(Given problem): Leave the pictures out and retype the lines from the beginning through the line with "R = math.radians", both ends included.

(Dataset excerpt):
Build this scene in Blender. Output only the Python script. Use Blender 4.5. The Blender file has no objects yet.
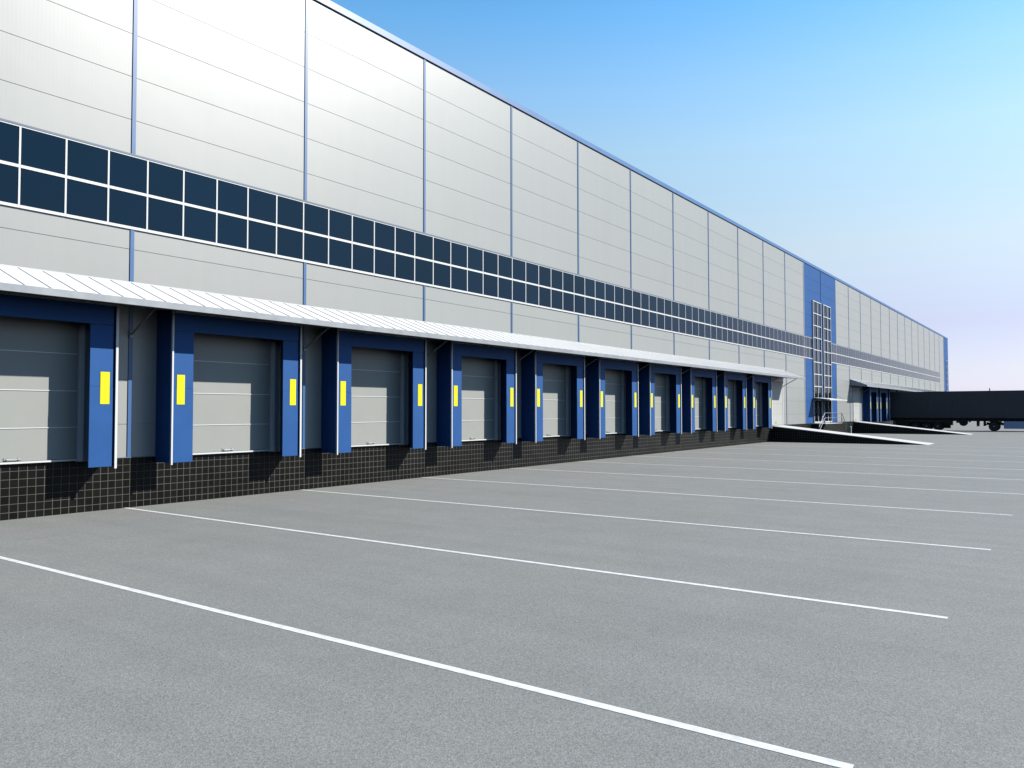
import bpy, bmesh, math, random
from mathutils import Vector, Matrix
random.seed(7)
S = bpy.context.scene
C = S.collection
R = math.radians

# ------------------------------------------------------------------ helpers
class MB:
    """collects boxes, prisms, tubes; build() links them as ONE mesh object"""
    def __init__(s): s.v = []; s.f = []; s.mi = []; s.smooth = set()
    def add(s, vs, fs, mi=0, smooth=False):
        b = len(s.v); s.v += [tuple(v) for v in vs]
        for f in fs:
            if smooth: s.smooth.add(len(s.f))
            s.f.append(tuple(b + i for i in f)); s.mi.append(mi)
        return s
    def box(s, x0, x1, y0, y1, z0, z1, mi=0):
        return s.add([(x0,y0,z0),(x1,y0,z0),(x1,y1,z0),(x0,y1,z0),(x0,y0,z1),(x1,y0,z1),(x1,y1,z1),(x0,y1,z1)],
                     [(0,3,2,1),(4,5,6,7),(0,1,5,4),(1,2,6,5),(2,3,7,6),(3,0,4,7)], mi)
    def prism_x(s, x0, x1, yz, mi=0):       # polygon in (y,z) extruded along x
        n = len(yz)
        vs = [(x0,y,z) for y,z in yz] + [(x1,y,z) for y,z in yz]
        fs = [tuple(range(n))[::-1], tuple(range(n, 2*n))] + [(i,(i+1)%n,n+(i+1)%n,n+i) for i in range(n)]
        return s.add(vs, fs, mi)
    def prism_y(s, y0, y1, xz, mi=0):
        n = len(xz)
        vs = [(x,y0,z) for x,z in xz] + [(x,y1,z) for x,z in xz]
        fs = [tuple(range(n)), tuple(range(n, 2*n))[::-1]] + [(i,n+i,n+(i+1)%n,(i+1)%n) for i in range(n)]
        return s.add(vs, fs, mi)
    def tube(s, a, b, r, n=10, mi=0, r2=None):
        a, b = Vector(a), Vector(b); d = (b-a).normalized()
        u = d.orthogonal().normalized(); w = d.cross(u); r2 = r if r2 is None else r2
        vs = []
        for p, q in ((a, r), (b, r2)):
            for i in range(n):
                t = 2*math.pi*i/n; vs.append(p + u*math.cos(t)*q + w*math.sin(t)*q)
        s.add(vs, [(i,(i+1)%n,n+(i+1)%n,n+i) for i in range(n)], mi, True)
        s.add(vs[:n], [tuple(range(n))[::-1]], mi); s.add(vs[n:], [tuple(range(n))], mi)
        return s
    def lathe_x(s, cx, cy, cz, prof, n=32, mi=0):    # prof: (x offset, radius), axis along x
        vs = []
        for dx, r in prof:
            for i in range(n):
                t = 2*math.pi*i/n; vs.append((cx+dx, cy+r*math.cos(t), cz+r*math.sin(t)))
        m = len(prof)
        s.add(vs, [(j*n+i, j*n+(i+1)%n, (j+1)*n+(i+1)%n, (j+1)*n+i) for j in range(m-1) for i in range(n)], mi, True)
        s.add(vs[:n], [tuple(range(n))], mi); s.add(vs[-n:], [tuple(range(n))[::-1]], mi)
        return s
    def build(s, name, mats, parent=None, loc=(0,0,0), bevel=0, seg=2, fix=True):
        me = bpy.data.meshes.new(name); me.from_pydata(s.v, [], s.f)
        for m in (mats if isinstance(mats, (list, tuple)) else [mats]): me.materials.append(m)
        for i, p in enumerate(me.polygons):
            p.material_index = s.mi[i]; p.use_smooth = i in s.smooth
        if fix:
            bm = bmesh.new(); bm.from_mesh(me); bmesh.ops.recalc_face_normals(bm, faces=bm.faces); bm.to_mesh(me); bm.free()
        me.update()
        o = bpy.data.objects.new(name, me); C.objects.link(o); o.location = loc
        if parent: o.parent = parent
        if bevel:
            md = o.modifiers.new('bevel', 'BEVEL'); md.width = bevel; md.segments = seg; md.limit_method = 'ANGLE'
            md.angle_limit = R(40)
        return o

def thing(name, label, cat, loc=(0,0,0), group=None):
    o = bpy.data.objects.new(name, None); C.objects.link(o); o.location = loc; o.empty_display_size = .3
    o['label'] = label; o['category'] = cat
    if group: o['group'] = group
    return o

def copy_tree(o, parent=None):
    c = o.copy(); C.objects.link(c); c.parent = parent
    for ch in list(o.children): copy_tree(ch, c)
    return c

# ---------------------------------------------------------------- materials
def new_mat(name):
    m = bpy.data.materials.new(name); m.use_nodes = True; nt = m.node_tree
    b = nt.nodes['Principled BSDF']; return m, nt, b
def node(nt, t, **k):
    n = nt.nodes.new(t)
    for a, v in k.items(): setattr(n, a, v)
    return n
def paint(name, col, rough=.45, metal=0, var=.06, scale=.7, bump=.0, bscale=60, spec=.5, dirt=0, coat=0):
    m, nt, b = new_mat(name); L = nt.links
    tc = node(nt, 'ShaderNodeTexCoord')
    n1 = node(nt, 'ShaderNodeTexNoise'); n1.inputs['Scale'].default_value = scale; n1.inputs['Detail'].default_value = 5
    L.new(tc.outputs['Object'], n1.inputs['Vector'])
    mr = node(nt, 'ShaderNodeMapRange'); mr.inputs[1].default_value = .3; mr.inputs[2].default_value = .7
    mr.inputs[3].default_value = 1-var; mr.inputs[4].default_value = 1+var
    L.new(n1.outputs['Fac'], mr.inputs[0])
    mx = node(nt, 'ShaderNodeVectorMath', operation='SCALE'); mx.inputs[0].default_value = col[:3]
    L.new(mr.outputs[0], mx.inputs['Scale']); L.new(mx.outputs[0], b.inputs['Base Color'])
    b.inputs['Metallic'].default_value = metal; b.inputs['Specular IOR Level'].default_value = spec
    rr = node(nt, 'ShaderNodeMapRange'); rr.inputs[3].default_value = max(.02, rough-.06); rr.inputs[4].default_value = rough+.06
    L.new(n1.outputs['Fac'], rr.inputs[0]); L.new(rr.outputs[0], b.inputs['Roughness'])
    if coat: b.inputs['Coat Weight'].default_value = coat; b.inputs['Coat Roughness'].default_value = .1
    if bump:
        n2 = node(nt, 'ShaderNodeTexNoise'); n2.inputs['Scale'].default_value = bscale; n2.inputs['Detail'].default_value = 3
        L.new(tc.outputs['Object'], n2.inputs['Vector'])
        bp = node(nt, 'ShaderNodeBump'); bp.inputs['Strength'].default_value = bump; bp.inputs['Distance'].default_value = .01
        L.new(n2.outputs['Fac'], bp.inputs['Height']); L.new(bp.outputs[0], b.inputs['Normal'])
    return m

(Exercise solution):
Build this scene in Blender. Output only the Python script. Use Blender 4.5. The Blender file has no objects yet.
import bpy, bmesh, math, random
from mathutils import Vector, Matrix
random.seed(7)
S = bpy.context.scene
C = S.collection
R = math.radians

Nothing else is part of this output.